O café está ligado à história da cidade e, para que as memórias não se percam, o Santa Cruz tem vindo a recolher imagens de momentos vividos neste espaço. Um desafio lançado pelo 90.º aniversário.
"A subida do União de Coimbra na época 1971/72 à primeira divisão foi celebrada no café e tenho uma fotografia disponibilizada pelo Jaime Ramos, a cores, que foi um antigo presidente do União de Coimbra. Tenho também uma fotografia do último casamento que foi celebrado aqui em novembro de 1974. Tenho também um conjunto de fotografias que mostram a evolução da fachada do Café Santa Cruz da fachada desde 1861 até 1920 e qualquer coisa quando já tinha a fachada que podemos apreciar hoje".
Além das fotografias, Vítor Marques quer passar para papel "todas as histórias que se passaram no café e que, muitas vezes, são contadas pelos clientes com mais idade". "Não quero que isso se perca e quero fazer isso certamente nos próximos meses".
O Santa Cruz não guarda apenas histórias, sendo também História. O edifício, construído em 1530, está classificado como Monumento Nacional. Era a Igreja de São João, que fazia parte do Mosteiro de Santa Cruz, imediatamente ao lado. Em 1834 foi dessacralizada e acolheu várias atividades comerciais.
"A primeira notícia que temos de ocupação comercial data de 1896 em que é referido que este espaço parece uma tasca, só lhe faltando o ramo de oliveira à porta", recorda Vítor Marques em declarações à TSF.
Outras atividades se seguiram até ser café: uma loja de materiais de construção, uma agência funerária, uma esquadra da polícia e um posto dos CTT.
Para Vítor Marques "a principal característica do café é a sua estrutura enquanto Igreja". O espaço mantém também o que foi feito em 1923: "As madeiras laterais são exatamente as mesmas, as cadeiras e as mesas são réplicas daquilo que existia".
O número de pessoas que frequenta o café tem vindo a alterar-se ao longo dos anos e esse é um dos desafios para o Café Santa Cruz. "Vamo-nos conseguindo adaptar", atira o gerente, apontando a realização de exposições, tertúlias e debates como momentos "importantes" para que "as pessoas de Coimbra voltem novamente à Baixa e ao Café Santa Cruz".
"São esses momentos que nós tentamos aproveitar para mostrar esta versatilidade do espaço que vai para além de um espaço de cafeteira".

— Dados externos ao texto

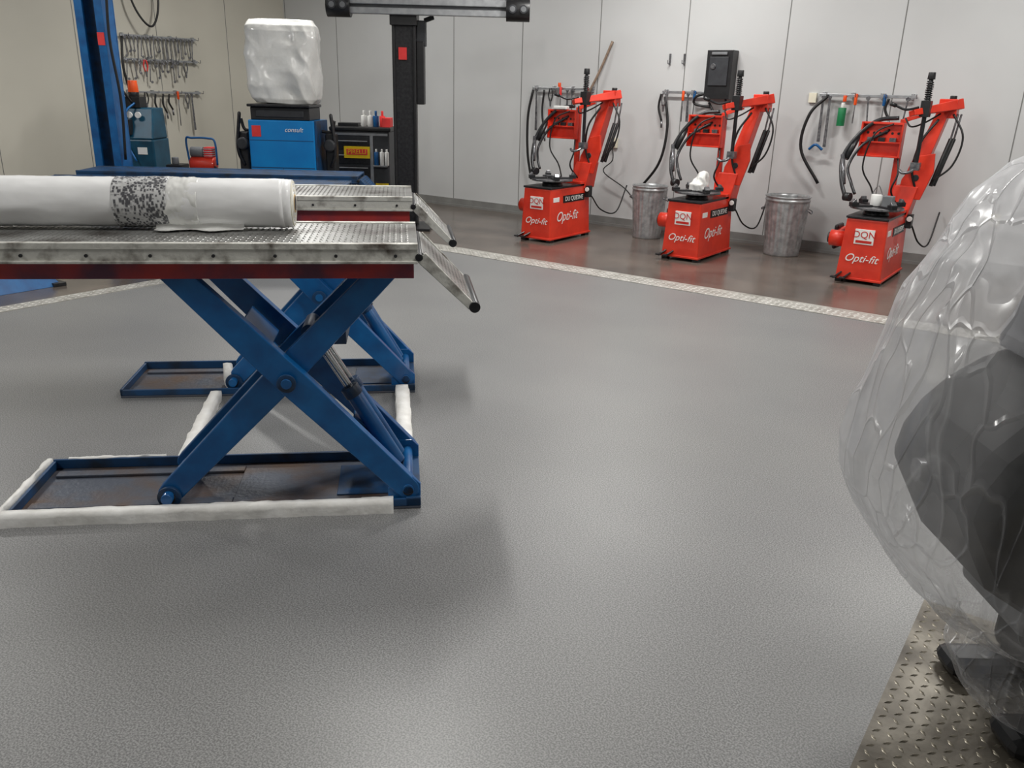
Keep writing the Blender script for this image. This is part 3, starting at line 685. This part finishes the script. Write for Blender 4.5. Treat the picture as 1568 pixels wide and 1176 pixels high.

O futuro passa por continuar a realizar este tipo de atividades culturais, mas a gerência do Santa Cruz quer colocar os cafés históricos nos roteiros, "quer pessoais, quer familiares, quer institucionais".
"É um problema que é transversal a Portugal que é estes cafés emblemáticos, que acompanharam a história da própria cidade, não apareçam mencionados nesses roteiros como espaços patrimoniais, materiais e imateriais. Fico triste, porque vou a outras cidades na Europa e isso acontece. Acho também que é importante valorizar os cafés que nós temos".
Vítor Marques está na gerência do Santa Cruz desde 2005, mas a sua ligação ao café data de 1974, quando a família regressou de Moçambique e o pai ficou com o café. Recorda que, quando mais novo, "detestava" ajudar no café, mas que hoje não se vê "a fazer outra coisa". "Às vezes até penso que devia ter vindo para cá mais cedo".
As comemorações dos cem anos de Café Santa Cruz começaram no domingo, com uma programação que contemplou uma arruada, concertos e a entrega do certificado da integração do Santa Cruz num roteiro internacional de cafés históricos. Esta segunda-feira é também lançado um selo postal dos CTT alusivo ao café.